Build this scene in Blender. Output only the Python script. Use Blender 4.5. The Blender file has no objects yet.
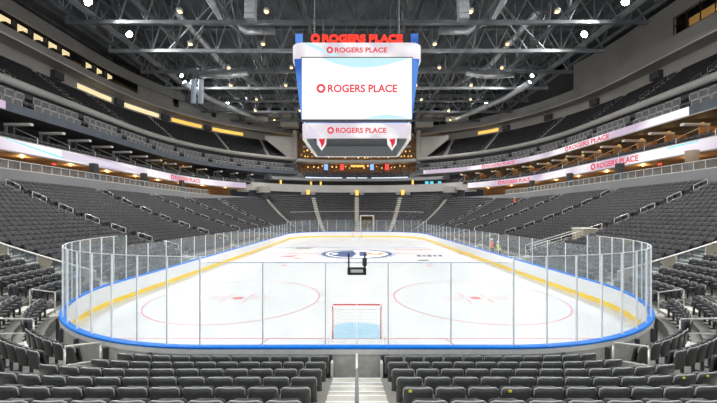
import bpy, bmesh, math, random
import numpy as np
from mathutils import Vector, Matrix
random.seed(7)
PI = math.pi
C = bpy.context.scene.collection

# ------------------------------------------------------------------ camera numbers
CAM_Y, CAM_Z, FPX = -9.2, 4.72, 330.0

# ------------------------------------------------------------------ materials
def mat(name, col, rough=0.6, metal=0.0, var=0.12, scale=6.0, emit=None, estr=0.0, spec=0.5):
    m = bpy.data.materials.new(name); m.use_nodes = True
    nt = m.node_tree; b = nt.nodes['Principled BSDF']
    b.inputs['Roughness'].default_value = rough
    b.inputs['Metallic'].default_value = metal
    b.inputs['Specular IOR Level'].default_value = spec
    tc = nt.nodes.new('ShaderNodeTexCoord'); nz = nt.nodes.new('ShaderNodeTexNoise')
    nz.inputs['Scale'].default_value = scale; nz.inputs['Detail'].default_value = 3
    rp = nt.nodes.new('ShaderNodeValToRGB')
    lo = tuple(max(0, c*(1-var)) for c in col[:3]); hi = tuple(min(1, c*(1+var)) for c in col[:3])
    rp.color_ramp.elements[0].position = 0.3; rp.color_ramp.elements[1].position = 0.7
    rp.color_ramp.elements[0].color = (*lo, 1); rp.color_ramp.elements[1].color = (*hi, 1)
    nt.links.new(tc.outputs['Object'], nz.inputs['Vector'])
    nt.links.new(nz.outputs['Fac'], rp.inputs['Fac'])
    nt.links.new(rp.outputs['Color'], b.inputs['Base Color'])
    if emit:
        b.inputs['Emission Color'].default_value = (*emit, 1)
        b.inputs['Emission Strength'].default_value = estr
    return m

def led_mat(name, a, c, scale, strength):
    """a lit LED screen: soft blobs of two screen colours"""
    m = bpy.data.materials.new(name); m.use_nodes = True
    nt = m.node_tree; nt.nodes.clear()
    out = nt.nodes.new('ShaderNodeOutputMaterial'); em = nt.nodes.new('ShaderNodeEmission')
    tc = nt.nodes.new('ShaderNodeTexCoord'); nz = nt.nodes.new('ShaderNodeTexNoise')
    nz.inputs['Scale'].default_value = scale; nz.inputs['Detail'].default_value = 1
    rp = nt.nodes.new('ShaderNodeValToRGB')
    rp.color_ramp.elements[0].position = 0.42; rp.color_ramp.elements[1].position = 0.58
    rp.color_ramp.elements[0].color = (*a, 1); rp.color_ramp.elements[1].color = (*c, 1)
    nt.links.new(tc.outputs['Object'], nz.inputs['Vector']); nt.links.new(nz.outputs['Fac'], rp.inputs['Fac'])
    nt.links.new(rp.outputs['Color'], em.inputs['Color']); em.inputs['Strength'].default_value = strength
    nt.links.new(em.outputs[0], out.inputs['Surface'])
    return m

def glass_mat(name, tint, gloss, haze):
    m = bpy.data.materials.new(name); m.use_nodes = True
    nt = m.node_tree; nt.nodes.clear()
    out = nt.nodes.new('ShaderNodeOutputMaterial')
    tr = nt.nodes.new('ShaderNodeBsdfTransparent'); tr.inputs['Color'].default_value = (*tint, 1)
    gl = nt.nodes.new('ShaderNodeBsdfGlossy'); gl.inputs['Roughness'].default_value = 0.06
    df = nt.nodes.new('ShaderNodeBsdfDiffuse'); df.inputs['Color'].default_value = (.75, .82, .86, 1)
    tc = nt.nodes.new('ShaderNodeTexCoord'); nz = nt.nodes.new('ShaderNodeTexNoise'); nz.inputs['Scale'].default_value = 1.3
    mul = nt.nodes.new('ShaderNodeMath'); mul.operation = 'MULTIPLY'; mul.inputs[1].default_value = haze*2
    m1 = nt.nodes.new('ShaderNodeMixShader'); m2 = nt.nodes.new('ShaderNodeMixShader')
    lf = nt.nodes.new('ShaderNodeLayerWeight'); lf.inputs['Blend'].default_value = .5
    lp = nt.nodes.new('ShaderNodeMath'); lp.operation = 'POWER'; lp.inputs[1].default_value = 3.0
    lw = nt.nodes.new('ShaderNodeMath'); lw.operation = 'MULTIPLY_ADD'; lw.inputs[1].default_value = gloss; lw.inputs[2].default_value = .015
    nt.links.new(lf.outputs['Facing'], lp.inputs[0]); nt.links.new(lp.outputs[0], lw.inputs[0])
    nt.links.new(tc.outputs['Object'], nz.inputs['Vector']); nt.links.new(nz.outputs['Fac'], mul.inputs[0])
    nt.links.new(mul.outputs[0], m1.inputs[0]); nt.links.new(tr.outputs[0], m1.inputs[1]); nt.links.new(df.outputs[0], m1.inputs[2])
    nt.links.new(lw.outputs[0], m2.inputs[0]); nt.links.new(m1.outputs[0], m2.inputs[1]); nt.links.new(gl.outputs[0], m2.inputs[2])
    nt.links.new(m2.outputs[0], out.inputs['Surface'])
    return m

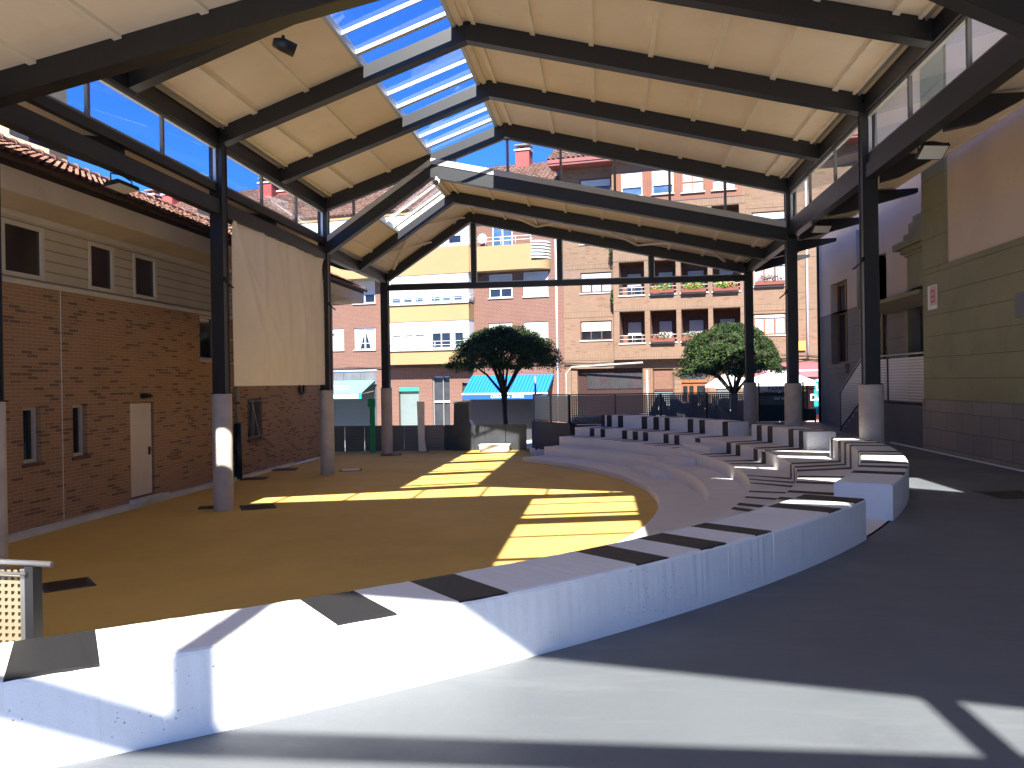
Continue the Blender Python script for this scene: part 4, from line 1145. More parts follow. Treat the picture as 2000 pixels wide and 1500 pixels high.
mb = MB(); mb.prism([(-1.22, 29.45, 0.0), (-2.82, 31.9, 0.0), (-2.62, 32.1, 0.0), (-1.0, 29.75, 0.0)], (0, 0, 1.05), 'retaining'); rel(sw, 'wall', mb)
rr = thing('stair_railing', 'cream perforated railing with steel handrail cut off at the lower left corner', 'railing', (-2.85, 3.86, 1.0))
mb = MB(); mb.box((-5.2, 3.85, 1.02), (-2.96, 3.866, 1.68), 'perf_cream'); rel(rr, 'perforated_panel', mb)
mb = MB(); mb.box((-2.952, 3.835, 1.0), (-2.925, 3.885, 1.69), 'brushed_steel'); rel(rr, 'frame', mb)
mb = MB(); mb.box((-2.92, 3.825, 0.72), (-2.875, 3.895, 1.705), 'dark_steel'); rel(rr, 'post', mb)
mb = MB(); mb.box((-5.2, 3.83, 0.72), (-5.15, 3.89, 1.78), 'dark_steel'); rel(rr, 'post', mb)
mb = MB(); mb.tube([(-5.3, 3.86, 1.80), (-2.78, 3.84, 1.715)], 0.015, 'brushed_steel', 12); mb.tube([(-5.3, 3.83, 1.752), (-2.9, 3.81, 1.672)], 0.008, 'brushed_steel', 8); rel(rr, 'handrail', mb)

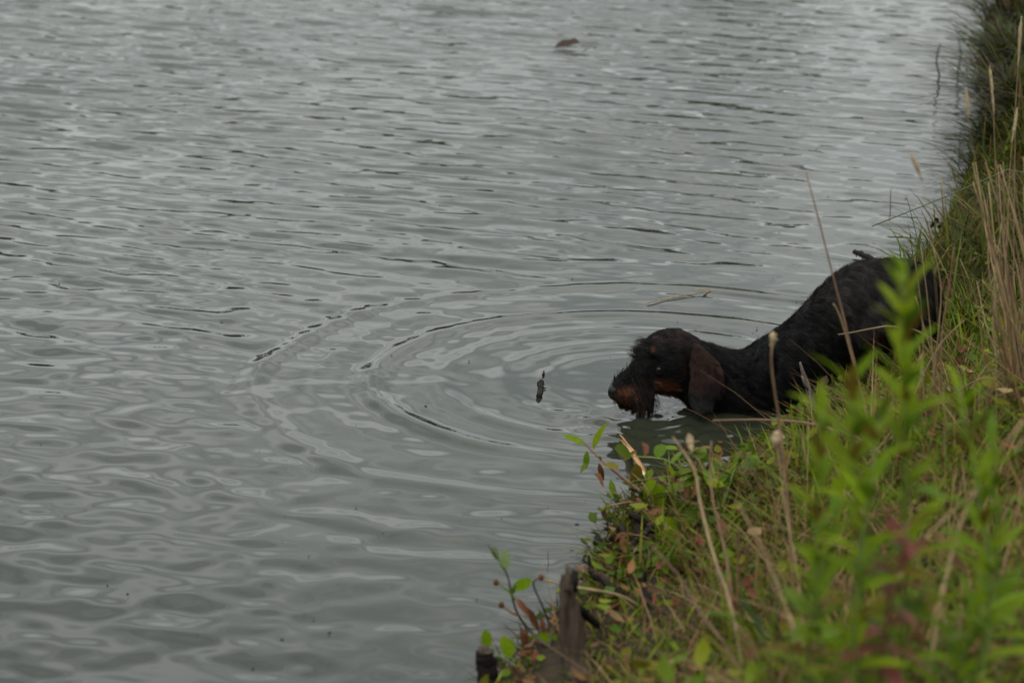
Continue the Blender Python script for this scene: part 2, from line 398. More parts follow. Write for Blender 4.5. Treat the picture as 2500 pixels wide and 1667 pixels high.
# hind legs, standing on the bank
for sgn in (-1, 1):
    y0 = YB + .055 + sgn * .055; du = 0 if sgn < 0 else 42
    shapes.append(ring_loft([(2205 + du, 690, 2235 + du, 790, .03, y0), (2160 + du, 715, 2185 + du, 825, .042, y0), (2110 + du, 745, 2130 + du, 850, .04, y0 - sgn * .0),
                             (2072 + du, 790, 2100 + du, 868, .032, y0), (2066 + du, 835, 2098 + du, 872, .022, y0)], n=16))
    k = PD(2084 + du, 845, y0); h = PD(2118 + du, 880, y0)
    zg = float(bank_z(k[0] - .01, y0))
    shapes.append(limb([k, (k + h) / 2 + [.004, 0, .0], h], [.024, .019, .015]))
    f = np.array([h[0] - .012, y0, zg + .02]); t_ = np.array([h[0] - .055, y0, zg + .012])
    shapes.append(limb([h + [.004, 0, .004], f, t_], [.014, .016, .014]))
shapes.append(limb([PD(2248, 668, YB + .07), PD(2276, 715, YB + .085), PD(2284, 775, YB + .1), PD(2276, 835, YB + .11)], [.02, .017, .012, .006]))
Vs, Fs, off = [], [], 0
for v_, fl in shapes:
    Vs.append(v_)
    for f_ in fl:
        for q in f_: Fs.append([int(i) + off for i in q])
    off += len(v_)
me = bpy.data.meshes.new('dog_cage'); me.from_pydata(np.concatenate(Vs).tolist(), [], Fs)
tmp = bpy.data.objects.new('dog_cage', me); col.objects.link(tmp)
md = tmp.modifiers.new('r', 'REMESH'); md.mode = 'VOXEL'; md.voxel_size = .0042; md.use_smooth_shade = True
md = tmp.modifiers.new('s', 'SMOOTH'); md.iterations = 5; md.factor = .5
dg = bpy.context.evaluated_depsgraph_get(); dg.update()
body_me = bpy.data.meshes.new_from_object(tmp.evaluated_get(dg)); body_me.name = 'body'
bpy.data.objects.remove(tmp)
nv = len(body_me.vertices); BV = np.empty(nv * 3, np.float32); body_me.vertices.foreach_get('co', BV); BV = BV.reshape(-1, 3).astype(float)
BN = np.empty(nv * 3, np.float32); body_me.vertices.foreach_get('normal', BN); BN = BN.reshape(-1, 3)
def to_px(P):
    d = P - np.array([0, 0, CAM_H]); z = d @ FWD
    return 1250 + FPX * d[:, 0] / z, 833.5 - FPX * (d @ UP) / z
def blob(u, v, cu, cv, ru, rv, soft=.5):
    d = np.hypot((u - cu) / ru, (v - cv) / rv); return np.clip((1 - d) / soft + .5, 0, 1)
def coat(P):                # black and tan coat: colour per point of the body
    u, v = to_px(P); nz = snoise(P, 60, 77, 2); n2 = snoise(P, 150, 78, 2)
    c = np.tile([.003, .0028, .0027], (len(P), 1)) * (1 + .4 * n2[:, None])
    def mixin(wt, cc):
        nonlocal c; wt = np.clip(wt + .25 * nz * (wt > .02) * (wt < .98), 0, 1)[:, None]; c = c * (1 - wt) + np.array(cc) * wt
    mixin(.8 * blob(u, v, 1650, 815, 80, 34), (.016, .0105, .0095))            # brownish skull
    ear = blob(u, v, 1728, 888, 58, 60, .8) * (P[:, 1] < YB - .096)
    mixin(.9 * ear, (.02, .009, .0065))
    mixin(.5 * blob(u, v, 1708, 1000, 40, 30) * (P[:, 1] < YB - .096), (.012, .0115, .0115))
    mixin(blob(u, v, 1558, 972, 54, 30) * (P[:, 1] < YB - .09), (.1, .038, .017))   # tan lips
    mixin(.9 * blob(u, v, 1618, 948, 40, 22) * (P[:, 1] < YB - .06), (.055, .021, .009))  # tan cheek
    mixin(.7 * blob(u, v, 1594, 852, 6, 9), (.07, .026, .011))                      # tan brow spot
    mixin(.8 * blob(u, v, 1575, 945, 26, 18), (.03, .022, .018))
    mixin(.6 * blob(u, v, 2140, 828, 26, 20), (.04, .018, .01))
    mixin(.6 * blob(u, v, 2110, 895, 60, 30), (.035, .018, .01))
    mixin(.8 * blob(u, v, 2130, 735, 120, 75, .9), (.024, .021, .019))           # soft grey highlight on the thigh, painted into the coat
    return np.clip(c, .003, 1)
base = np.array([.72, YB, .03])
dog = thing('dog', 'wire-haired black and tan dog wading into the pond from the bank', 'dog', base)
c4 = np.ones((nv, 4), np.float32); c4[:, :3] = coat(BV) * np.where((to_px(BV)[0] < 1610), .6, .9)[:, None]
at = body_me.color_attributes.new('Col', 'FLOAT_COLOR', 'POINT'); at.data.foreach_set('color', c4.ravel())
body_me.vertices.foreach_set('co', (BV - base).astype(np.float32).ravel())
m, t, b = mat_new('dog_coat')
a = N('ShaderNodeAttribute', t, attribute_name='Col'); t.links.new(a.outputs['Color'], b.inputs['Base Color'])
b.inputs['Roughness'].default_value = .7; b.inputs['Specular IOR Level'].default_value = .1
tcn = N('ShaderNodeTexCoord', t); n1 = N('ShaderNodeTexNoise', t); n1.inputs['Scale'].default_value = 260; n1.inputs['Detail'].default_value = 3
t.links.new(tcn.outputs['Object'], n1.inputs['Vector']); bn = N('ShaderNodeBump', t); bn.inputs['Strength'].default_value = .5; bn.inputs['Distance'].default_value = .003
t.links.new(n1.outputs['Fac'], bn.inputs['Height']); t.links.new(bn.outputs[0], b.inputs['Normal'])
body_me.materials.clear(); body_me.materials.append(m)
body = obj('body', body_me, None, dog)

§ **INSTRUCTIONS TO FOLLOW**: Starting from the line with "a = N('ShaderNodeAttribute', t, attribute_name='Col');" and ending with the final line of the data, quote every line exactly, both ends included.

§ **REPLY**:
a = N('ShaderNodeAttribute', t, attribute_name='Col'); t.links.new(a.outputs['Color'], b.inputs['Base Color'])
b.inputs['Roughness'].default_value = .7; b.inputs['Specular IOR Level'].default_value = .1
tcn = N('ShaderNodeTexCoord', t); n1 = N('ShaderNodeTexNoise', t); n1.inputs['Scale'].default_value = 260; n1.inputs['Detail'].default_value = 3
t.links.new(tcn.outputs['Object'], n1.inputs['Vector']); bn = N('ShaderNodeBump', t); bn.inputs['Strength'].default_value = .5; bn.inputs['Distance'].default_value = .003
t.links.new(n1.outputs['Fac'], bn.inputs['Height']); t.links.new(bn.outputs[0], b.inputs['Normal'])
body_me.materials.clear(); body_me.materials.append(m)
body = obj('body', body_me, None, dog)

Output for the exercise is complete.